Now that the temple was built in stone, and the triglyphs were no longer real beam ends, but only blocks of stone, there was no difficulty in doing this, and our consciousness of structure is not so strong as to be troubled by this decorative inconsistency. As thus modified the Greek temple is complete. There are indefinite possibilities of refinement in the proportions, the finish and the decorations; different orders of columns may be evolved and amazing subtleties of proportion and line introduced into columns, capitals, etc., but no new type is evolved. It was the nature of Greek art to refine with infinite patience a simple theme, rather than to seek novelty in constant change.

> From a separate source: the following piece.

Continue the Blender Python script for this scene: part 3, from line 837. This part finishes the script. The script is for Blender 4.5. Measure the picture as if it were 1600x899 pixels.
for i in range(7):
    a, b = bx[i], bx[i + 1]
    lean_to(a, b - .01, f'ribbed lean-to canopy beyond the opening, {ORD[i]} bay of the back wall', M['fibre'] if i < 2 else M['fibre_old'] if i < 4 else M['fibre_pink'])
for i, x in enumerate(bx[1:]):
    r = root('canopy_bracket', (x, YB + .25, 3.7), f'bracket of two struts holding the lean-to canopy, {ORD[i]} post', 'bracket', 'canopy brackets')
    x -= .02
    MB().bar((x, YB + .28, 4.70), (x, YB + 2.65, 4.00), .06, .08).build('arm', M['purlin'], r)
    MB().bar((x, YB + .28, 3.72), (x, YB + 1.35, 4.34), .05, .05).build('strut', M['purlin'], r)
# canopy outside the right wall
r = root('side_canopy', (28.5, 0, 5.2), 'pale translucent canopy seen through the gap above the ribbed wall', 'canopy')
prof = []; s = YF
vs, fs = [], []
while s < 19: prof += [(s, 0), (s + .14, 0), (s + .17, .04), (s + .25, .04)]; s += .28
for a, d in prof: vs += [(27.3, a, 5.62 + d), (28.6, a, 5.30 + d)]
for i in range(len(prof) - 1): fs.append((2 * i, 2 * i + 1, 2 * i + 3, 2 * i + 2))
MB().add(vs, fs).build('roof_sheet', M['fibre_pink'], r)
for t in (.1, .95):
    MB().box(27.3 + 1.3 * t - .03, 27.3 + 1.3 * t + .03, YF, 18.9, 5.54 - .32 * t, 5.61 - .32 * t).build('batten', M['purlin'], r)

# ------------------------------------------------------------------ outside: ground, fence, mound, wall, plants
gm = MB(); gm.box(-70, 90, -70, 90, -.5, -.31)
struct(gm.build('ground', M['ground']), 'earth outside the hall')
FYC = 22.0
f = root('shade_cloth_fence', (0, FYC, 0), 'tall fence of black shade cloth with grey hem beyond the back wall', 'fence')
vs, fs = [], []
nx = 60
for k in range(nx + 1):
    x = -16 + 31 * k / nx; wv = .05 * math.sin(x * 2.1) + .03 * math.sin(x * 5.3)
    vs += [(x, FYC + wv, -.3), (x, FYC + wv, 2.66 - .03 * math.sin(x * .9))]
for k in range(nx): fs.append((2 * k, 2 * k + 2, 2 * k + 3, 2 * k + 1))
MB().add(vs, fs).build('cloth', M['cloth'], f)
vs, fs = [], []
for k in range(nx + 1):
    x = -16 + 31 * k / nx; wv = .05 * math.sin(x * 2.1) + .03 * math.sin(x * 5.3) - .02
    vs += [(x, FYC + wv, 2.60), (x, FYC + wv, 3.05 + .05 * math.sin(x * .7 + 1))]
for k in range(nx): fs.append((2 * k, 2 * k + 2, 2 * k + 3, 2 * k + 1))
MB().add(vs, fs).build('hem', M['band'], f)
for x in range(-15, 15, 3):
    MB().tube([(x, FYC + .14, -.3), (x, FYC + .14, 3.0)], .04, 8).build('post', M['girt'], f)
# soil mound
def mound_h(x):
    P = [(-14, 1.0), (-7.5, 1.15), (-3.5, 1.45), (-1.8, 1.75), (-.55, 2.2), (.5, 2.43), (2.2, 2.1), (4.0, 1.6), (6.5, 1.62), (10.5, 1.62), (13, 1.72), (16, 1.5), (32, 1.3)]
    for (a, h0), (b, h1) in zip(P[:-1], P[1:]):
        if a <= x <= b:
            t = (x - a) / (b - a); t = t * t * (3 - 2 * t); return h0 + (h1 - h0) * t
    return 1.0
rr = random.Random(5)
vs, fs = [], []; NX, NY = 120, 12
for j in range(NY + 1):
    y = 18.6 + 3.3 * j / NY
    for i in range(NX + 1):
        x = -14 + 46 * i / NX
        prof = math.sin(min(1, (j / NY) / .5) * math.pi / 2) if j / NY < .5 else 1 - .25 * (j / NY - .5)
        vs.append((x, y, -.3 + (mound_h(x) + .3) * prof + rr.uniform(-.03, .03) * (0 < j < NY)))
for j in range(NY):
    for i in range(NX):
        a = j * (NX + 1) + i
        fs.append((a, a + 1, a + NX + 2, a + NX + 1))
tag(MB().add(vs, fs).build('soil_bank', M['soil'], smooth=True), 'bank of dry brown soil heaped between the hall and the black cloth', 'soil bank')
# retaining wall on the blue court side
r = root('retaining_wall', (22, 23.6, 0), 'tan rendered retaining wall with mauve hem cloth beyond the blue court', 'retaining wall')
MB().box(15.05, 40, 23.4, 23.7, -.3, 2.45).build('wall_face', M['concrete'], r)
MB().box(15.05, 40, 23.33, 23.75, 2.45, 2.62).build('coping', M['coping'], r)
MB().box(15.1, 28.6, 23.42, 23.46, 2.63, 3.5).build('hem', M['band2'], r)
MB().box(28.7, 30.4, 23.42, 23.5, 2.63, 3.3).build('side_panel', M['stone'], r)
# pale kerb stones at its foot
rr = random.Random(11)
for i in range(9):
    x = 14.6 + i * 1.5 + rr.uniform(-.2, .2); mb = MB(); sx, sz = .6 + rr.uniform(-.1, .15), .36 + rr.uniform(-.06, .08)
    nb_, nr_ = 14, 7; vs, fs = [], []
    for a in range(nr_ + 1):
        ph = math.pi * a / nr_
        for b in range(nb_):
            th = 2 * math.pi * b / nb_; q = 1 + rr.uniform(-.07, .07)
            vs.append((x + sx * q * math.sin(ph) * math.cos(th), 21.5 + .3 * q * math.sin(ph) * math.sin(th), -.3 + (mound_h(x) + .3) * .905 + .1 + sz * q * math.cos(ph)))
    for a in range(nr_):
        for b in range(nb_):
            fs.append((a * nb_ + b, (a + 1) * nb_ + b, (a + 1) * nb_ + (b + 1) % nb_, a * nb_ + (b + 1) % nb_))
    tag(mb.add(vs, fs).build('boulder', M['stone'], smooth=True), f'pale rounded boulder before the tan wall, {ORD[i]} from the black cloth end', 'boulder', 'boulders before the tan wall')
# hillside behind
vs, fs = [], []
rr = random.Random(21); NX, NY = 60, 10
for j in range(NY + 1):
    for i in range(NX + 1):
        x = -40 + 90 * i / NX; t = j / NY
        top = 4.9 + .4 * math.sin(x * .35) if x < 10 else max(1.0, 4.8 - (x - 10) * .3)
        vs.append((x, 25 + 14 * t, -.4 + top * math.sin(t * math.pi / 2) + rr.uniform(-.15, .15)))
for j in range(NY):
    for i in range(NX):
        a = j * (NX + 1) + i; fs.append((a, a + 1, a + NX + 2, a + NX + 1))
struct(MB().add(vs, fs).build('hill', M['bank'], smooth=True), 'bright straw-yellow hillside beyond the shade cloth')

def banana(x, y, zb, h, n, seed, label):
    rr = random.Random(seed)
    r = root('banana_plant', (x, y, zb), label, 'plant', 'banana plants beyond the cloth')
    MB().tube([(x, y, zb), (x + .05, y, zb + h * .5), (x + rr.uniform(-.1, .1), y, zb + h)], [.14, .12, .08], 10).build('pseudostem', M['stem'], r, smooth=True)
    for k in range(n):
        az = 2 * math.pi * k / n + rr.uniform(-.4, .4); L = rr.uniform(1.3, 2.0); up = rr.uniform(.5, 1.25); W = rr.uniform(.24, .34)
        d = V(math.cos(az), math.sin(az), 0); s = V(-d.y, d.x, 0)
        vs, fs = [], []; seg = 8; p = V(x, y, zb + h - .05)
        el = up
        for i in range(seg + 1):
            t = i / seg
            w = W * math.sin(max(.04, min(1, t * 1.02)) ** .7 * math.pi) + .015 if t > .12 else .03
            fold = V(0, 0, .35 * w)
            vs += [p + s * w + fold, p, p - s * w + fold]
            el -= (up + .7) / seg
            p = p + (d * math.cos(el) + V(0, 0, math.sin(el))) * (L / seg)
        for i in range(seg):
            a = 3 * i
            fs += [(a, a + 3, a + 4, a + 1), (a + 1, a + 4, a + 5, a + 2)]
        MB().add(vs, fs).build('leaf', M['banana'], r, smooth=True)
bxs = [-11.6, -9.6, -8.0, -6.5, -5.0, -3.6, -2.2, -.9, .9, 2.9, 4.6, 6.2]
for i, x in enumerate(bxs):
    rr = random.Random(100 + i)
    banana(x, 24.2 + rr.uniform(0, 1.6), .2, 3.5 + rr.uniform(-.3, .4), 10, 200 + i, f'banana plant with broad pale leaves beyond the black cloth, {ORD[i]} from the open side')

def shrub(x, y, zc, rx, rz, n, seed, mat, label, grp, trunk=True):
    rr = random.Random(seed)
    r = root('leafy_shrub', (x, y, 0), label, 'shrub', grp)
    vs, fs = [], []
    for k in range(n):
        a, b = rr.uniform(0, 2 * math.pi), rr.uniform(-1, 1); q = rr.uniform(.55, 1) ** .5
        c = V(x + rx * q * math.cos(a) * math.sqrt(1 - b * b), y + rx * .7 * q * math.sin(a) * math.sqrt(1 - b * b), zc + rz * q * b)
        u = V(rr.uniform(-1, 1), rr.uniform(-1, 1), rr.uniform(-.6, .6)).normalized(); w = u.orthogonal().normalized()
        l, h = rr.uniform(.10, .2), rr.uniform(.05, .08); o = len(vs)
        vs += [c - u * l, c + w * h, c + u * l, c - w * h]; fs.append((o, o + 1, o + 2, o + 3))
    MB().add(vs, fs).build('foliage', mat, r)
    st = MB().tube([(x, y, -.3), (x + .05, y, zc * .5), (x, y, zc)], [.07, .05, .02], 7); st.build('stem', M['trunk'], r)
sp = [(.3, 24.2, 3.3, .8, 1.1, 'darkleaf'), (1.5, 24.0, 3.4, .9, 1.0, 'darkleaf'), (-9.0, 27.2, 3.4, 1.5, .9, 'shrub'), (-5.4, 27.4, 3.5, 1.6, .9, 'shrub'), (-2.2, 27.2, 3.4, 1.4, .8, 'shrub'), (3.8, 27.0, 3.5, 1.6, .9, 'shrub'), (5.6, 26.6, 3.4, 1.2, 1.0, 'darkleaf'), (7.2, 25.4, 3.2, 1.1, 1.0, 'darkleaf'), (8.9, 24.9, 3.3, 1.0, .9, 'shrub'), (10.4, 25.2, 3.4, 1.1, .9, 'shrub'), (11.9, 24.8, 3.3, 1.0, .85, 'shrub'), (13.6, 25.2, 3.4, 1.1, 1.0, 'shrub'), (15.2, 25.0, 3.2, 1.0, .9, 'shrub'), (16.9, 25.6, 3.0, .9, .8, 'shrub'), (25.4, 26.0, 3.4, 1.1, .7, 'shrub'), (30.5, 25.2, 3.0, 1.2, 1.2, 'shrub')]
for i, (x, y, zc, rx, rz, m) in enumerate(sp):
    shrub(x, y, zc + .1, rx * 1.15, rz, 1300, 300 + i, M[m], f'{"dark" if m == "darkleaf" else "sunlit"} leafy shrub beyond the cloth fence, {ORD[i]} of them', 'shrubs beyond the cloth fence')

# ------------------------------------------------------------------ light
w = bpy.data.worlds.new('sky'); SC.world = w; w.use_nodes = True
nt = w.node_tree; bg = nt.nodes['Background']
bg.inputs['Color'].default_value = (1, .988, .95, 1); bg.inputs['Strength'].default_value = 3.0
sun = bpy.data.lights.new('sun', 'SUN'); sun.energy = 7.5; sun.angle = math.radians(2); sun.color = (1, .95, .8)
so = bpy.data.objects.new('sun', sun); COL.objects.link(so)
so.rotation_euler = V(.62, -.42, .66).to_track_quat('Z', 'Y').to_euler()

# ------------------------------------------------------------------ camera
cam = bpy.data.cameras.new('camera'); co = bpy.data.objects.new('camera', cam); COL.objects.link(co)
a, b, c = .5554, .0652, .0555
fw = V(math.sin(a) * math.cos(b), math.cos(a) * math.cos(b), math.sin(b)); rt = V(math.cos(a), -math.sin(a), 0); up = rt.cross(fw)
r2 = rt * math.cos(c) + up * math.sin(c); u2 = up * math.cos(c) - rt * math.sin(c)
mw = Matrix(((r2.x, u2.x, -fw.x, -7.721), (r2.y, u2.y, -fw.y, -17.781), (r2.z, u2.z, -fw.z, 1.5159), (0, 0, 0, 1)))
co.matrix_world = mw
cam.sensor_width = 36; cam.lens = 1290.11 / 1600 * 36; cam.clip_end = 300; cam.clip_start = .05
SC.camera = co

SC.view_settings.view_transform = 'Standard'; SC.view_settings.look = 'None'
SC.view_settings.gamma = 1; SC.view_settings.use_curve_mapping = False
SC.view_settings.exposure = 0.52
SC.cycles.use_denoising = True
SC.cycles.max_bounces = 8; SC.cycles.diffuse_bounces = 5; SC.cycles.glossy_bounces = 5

Having thus noted briefly the origin and development of the Greek temple, we are prepared to consider its relation to our more central theme of sculpture. We have seen that the temple invited decoration as regards the metopes and pediments especially, while the cult statue of course called for the sculptor’s effort. To these opportunities may be added the frieze or decorative band running around the upper part of the cella wall, either within or without. The frieze is less obviously required by the structure and, but for a historic accident, might have played little part in Greek temple sculpture. Thanks to that accident, however, it becomes in a single temple a matter of exceptional importance.